ECB’s new package of credit easing measures

Along with the above measures to ensure that the benefits of the monetary policy repair will reach firms and households, the ECB has undertaken an additional package of credit easing measures:

  • The targeted long-term refinancing operations (TLTRO), which have a built-in incentive mechanism to encourage loans to firms.
  • New programs to purchase outright high-quality ABS and covered bonds, which will provide market incentives for banks to originate more salable securities, and thus more loans to collateralize them.
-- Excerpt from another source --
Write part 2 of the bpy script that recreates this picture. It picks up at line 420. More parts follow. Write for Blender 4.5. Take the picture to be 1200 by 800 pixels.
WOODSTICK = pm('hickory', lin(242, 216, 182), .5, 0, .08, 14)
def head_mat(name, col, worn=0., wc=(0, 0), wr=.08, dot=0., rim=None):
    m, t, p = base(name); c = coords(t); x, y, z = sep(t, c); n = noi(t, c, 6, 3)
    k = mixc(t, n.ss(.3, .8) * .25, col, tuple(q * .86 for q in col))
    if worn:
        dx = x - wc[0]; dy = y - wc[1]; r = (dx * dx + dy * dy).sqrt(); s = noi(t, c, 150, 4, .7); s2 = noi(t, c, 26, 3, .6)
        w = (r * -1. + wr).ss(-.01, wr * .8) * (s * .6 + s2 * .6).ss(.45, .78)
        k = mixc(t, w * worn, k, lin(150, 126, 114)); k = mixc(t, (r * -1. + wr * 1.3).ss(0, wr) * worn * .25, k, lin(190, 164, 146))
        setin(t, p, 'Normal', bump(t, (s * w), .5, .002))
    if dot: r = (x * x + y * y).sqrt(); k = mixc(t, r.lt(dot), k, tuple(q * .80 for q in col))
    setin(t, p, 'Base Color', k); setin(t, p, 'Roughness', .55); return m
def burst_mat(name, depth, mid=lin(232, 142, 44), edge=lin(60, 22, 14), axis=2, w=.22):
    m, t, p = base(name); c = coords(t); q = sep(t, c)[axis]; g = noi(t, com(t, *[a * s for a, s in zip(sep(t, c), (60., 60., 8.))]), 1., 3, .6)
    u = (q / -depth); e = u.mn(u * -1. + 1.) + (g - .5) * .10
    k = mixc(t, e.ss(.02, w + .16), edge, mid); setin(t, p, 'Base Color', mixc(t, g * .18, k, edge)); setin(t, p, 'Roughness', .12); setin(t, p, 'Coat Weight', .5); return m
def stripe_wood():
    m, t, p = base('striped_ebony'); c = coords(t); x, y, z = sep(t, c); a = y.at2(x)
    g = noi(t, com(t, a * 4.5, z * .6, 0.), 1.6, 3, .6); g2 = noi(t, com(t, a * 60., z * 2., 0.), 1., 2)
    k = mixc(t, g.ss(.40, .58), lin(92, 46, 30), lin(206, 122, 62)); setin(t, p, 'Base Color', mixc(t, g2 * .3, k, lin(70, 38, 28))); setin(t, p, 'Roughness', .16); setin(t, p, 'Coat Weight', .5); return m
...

With the introduction of such credit easing measures, the ECB intends to revive lending, and thus, growth and economic activity in the European economy. An uplift in economic activity in Europe bodes well for U.S. exchange-traded funds like the iShares MSCI EAFE (EFA), the iShares MSCI EMU (EZU), and the Vanguard FTSE Europe ETF (VGK), which track European equities.

These funds have largely underperformed U.S. equity funds like the SPDR S&P 500 (SPY) and the Core S&P 500 ETF (IVV) over the last 5 years. The EFA, EZU, and VGK have gained or lost, 7.47%, -8.76%, and 0.80%, respectively, from October 2009 to October 2014. At the same time, SPY and IVV have gained 72.11% and 72.59%, respectively.